Today’s full-time vocational ministers will tell you shepherding a church and making time for family and a few friends is a challenging task. To think that being a husband and father, and shepherding a church, would be enhanced by adding an additional job that isn’t necessary for survival seems irrational, and perhaps even a little careless. I don’t question anyone’s good intentions for entertaining the idea of working bivocationally on purpose, but it most cases it will cause more problems than result in rewards.

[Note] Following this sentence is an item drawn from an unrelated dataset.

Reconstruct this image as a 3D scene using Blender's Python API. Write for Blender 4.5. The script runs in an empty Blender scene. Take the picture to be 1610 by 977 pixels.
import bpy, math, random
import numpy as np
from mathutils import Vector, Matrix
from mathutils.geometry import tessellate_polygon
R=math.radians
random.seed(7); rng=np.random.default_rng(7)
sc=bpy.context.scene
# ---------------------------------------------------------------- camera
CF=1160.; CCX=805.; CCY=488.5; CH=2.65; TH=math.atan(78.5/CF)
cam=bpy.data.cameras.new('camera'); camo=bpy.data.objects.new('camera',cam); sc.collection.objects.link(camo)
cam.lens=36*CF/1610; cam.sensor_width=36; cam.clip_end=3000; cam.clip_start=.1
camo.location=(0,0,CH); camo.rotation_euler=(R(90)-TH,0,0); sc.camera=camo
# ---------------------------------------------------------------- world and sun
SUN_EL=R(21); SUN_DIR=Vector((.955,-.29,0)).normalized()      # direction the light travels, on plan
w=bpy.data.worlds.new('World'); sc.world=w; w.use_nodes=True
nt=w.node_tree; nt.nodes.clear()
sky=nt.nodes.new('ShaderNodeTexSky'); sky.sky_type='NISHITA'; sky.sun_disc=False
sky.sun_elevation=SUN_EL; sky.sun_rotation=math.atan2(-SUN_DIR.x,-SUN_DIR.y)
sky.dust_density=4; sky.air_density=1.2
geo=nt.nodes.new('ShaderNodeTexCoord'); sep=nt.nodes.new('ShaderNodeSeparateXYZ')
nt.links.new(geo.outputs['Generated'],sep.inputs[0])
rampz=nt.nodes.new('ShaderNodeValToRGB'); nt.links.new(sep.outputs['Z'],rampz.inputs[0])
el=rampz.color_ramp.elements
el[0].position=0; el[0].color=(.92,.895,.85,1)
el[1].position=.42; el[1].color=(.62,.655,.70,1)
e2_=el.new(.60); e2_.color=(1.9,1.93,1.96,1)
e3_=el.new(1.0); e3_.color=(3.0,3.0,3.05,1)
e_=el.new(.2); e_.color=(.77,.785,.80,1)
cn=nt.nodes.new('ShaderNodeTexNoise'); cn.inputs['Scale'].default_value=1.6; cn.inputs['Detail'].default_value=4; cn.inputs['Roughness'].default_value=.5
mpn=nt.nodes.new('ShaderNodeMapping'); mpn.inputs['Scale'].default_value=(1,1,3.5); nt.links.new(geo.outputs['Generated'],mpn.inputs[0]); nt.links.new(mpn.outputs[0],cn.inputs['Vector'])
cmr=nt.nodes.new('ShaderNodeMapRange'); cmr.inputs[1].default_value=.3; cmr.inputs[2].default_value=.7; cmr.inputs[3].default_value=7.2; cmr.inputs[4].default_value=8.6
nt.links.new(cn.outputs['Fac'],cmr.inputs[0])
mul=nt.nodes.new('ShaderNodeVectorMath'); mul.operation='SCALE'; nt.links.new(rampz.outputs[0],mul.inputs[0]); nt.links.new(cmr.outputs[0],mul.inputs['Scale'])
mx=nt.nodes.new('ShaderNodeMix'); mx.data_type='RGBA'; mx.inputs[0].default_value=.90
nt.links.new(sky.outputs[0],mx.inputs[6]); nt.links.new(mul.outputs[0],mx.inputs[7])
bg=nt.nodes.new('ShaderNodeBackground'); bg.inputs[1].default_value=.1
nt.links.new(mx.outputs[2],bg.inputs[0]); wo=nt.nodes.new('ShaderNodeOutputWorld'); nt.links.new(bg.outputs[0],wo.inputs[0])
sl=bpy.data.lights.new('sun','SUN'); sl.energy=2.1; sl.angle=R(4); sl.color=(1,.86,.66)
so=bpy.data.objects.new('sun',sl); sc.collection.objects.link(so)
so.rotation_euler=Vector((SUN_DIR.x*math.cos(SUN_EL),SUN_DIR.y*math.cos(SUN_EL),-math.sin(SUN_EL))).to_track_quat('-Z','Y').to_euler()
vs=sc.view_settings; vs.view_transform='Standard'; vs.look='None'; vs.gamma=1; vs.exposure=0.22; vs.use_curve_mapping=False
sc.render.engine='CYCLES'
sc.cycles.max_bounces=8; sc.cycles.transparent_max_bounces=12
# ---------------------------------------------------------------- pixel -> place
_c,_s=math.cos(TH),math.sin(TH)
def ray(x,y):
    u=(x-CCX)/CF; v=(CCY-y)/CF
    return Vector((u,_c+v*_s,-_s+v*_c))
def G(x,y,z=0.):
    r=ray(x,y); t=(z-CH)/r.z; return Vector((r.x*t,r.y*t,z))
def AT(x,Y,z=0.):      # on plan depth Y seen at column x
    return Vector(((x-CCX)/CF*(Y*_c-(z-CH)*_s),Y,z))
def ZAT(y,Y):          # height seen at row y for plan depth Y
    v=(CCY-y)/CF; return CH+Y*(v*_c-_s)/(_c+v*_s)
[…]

A final thought on this subject – some ministers are pursuing bivocational ministry because their whole heart isn’t in being a minister. They have other interests, some held as passionately (if not more so) as their calling to shepherd the household of God. And so some men are trying to have it all — a life of holy callings and secular passions. Often in such cases, the minister would be more fruitful for the kingdom to work in the secular world full-time while living his life as a devoted Christian. To pursue something you have a greater passion for than ministering while taking up a paid, full-time minister position will often result in giving a church less than what they need from their minister.

I think those who serve in bivocational ministry out of necessity are remarkable men of faith who need all the support we can provide to them. But let’s not take away all the support they need to provide to their churches, their families, and their personal relationship with God by adding on an unnecessary second job that will require the redirection of a bulk of their time and attention.